The inanimate doll that becomes the object of the characters’ obsession and affection represents the sublime. She is simultaneously a Jesus and a Virgin Mary figure, as she bears stigmata in her palms and is strung up in symbolic crucifixion, while containing inside her fabric belly an immaculate conception: an egg that, once hatched, becomes a bird with a girl’s face; a harpy. The doll’s body turns into a reliquary for life and death, as she becomes the messianic prize in the war sparked between the aristocratic mice and the forest creatures. Greed, tenderness, and possessiveness are themes that are tightly woven through the film like a red string, making for a breathless, beautiful rendition of the traditional folk-tale quest.

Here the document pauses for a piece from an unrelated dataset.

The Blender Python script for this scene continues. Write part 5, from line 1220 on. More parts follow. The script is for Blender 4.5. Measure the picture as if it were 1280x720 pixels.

Jan Švankmajer is another director who uses a mix of stop motion and live action—including several weird cloth puppets and clay creations—in his short and feature-length films. He is the creator of Alice (1988), a retelling of the classic Lewis Carroll tale made even more whimsical and nightmarish through childhood toys turned into amalgamations of found objects and bare bone. The White Rabbit that sets the events of the film in motion is a taxidermied animal who breaks his own glass display case and escapes into Wonderland’s domestic dreamscape, only for young Alice to follow. Many Švankmajer short films (freely available on YouTube) are shot exclusively using the stop motion technique. Inspiration is drawn from fairytales, classical paintings, and philosophy, while the various shorts feature food, insects, childhood memorabilia, and humanoid figures struggling to connect with, and escape from, each other.
Written and directed by David Lynch, Rabbits is another series of interconnected short films where the abstract and the bizarre is given literal shape through malleable material (though each scene was originally shot live action). Three anthropomorphic rabbits play house as father, mother, and daughter. A family drama unfolds through domestic and mundane tableaus, accompanied by haunting music, a laugh track at inappropriate moments like a funhouse mirror image of a traditional sitcom, and sparse, unsettling, dementia-like dialogue, each character’s lines out of sync with the others’. The rabbit family sits on the sofa of a middle-class living room, staring at the spot where a TV should have been—directly toward the viewer, as the lines between stage and home, observer and object of observation, become blurred.
The traditional sitcom scene is interrupted by ritualistic summoning of entities, burning wall clocks, and spontaneous singing possessions, images that blend horror and haunted house elements into the already psychologically fraught sitcom. Despite those interruptions, the rabbits continue to go through the motions of their comfortable lives with an incrementally creepier undercurrent. Is it a purgatory loop or a normal existential-dread night in with the family? The question remains unanswered, and all the more eerie for it. Rabbits is a Lynchian movie, through and through: alienation, automation, absurdism, and a family of puppets falling apart at the seams.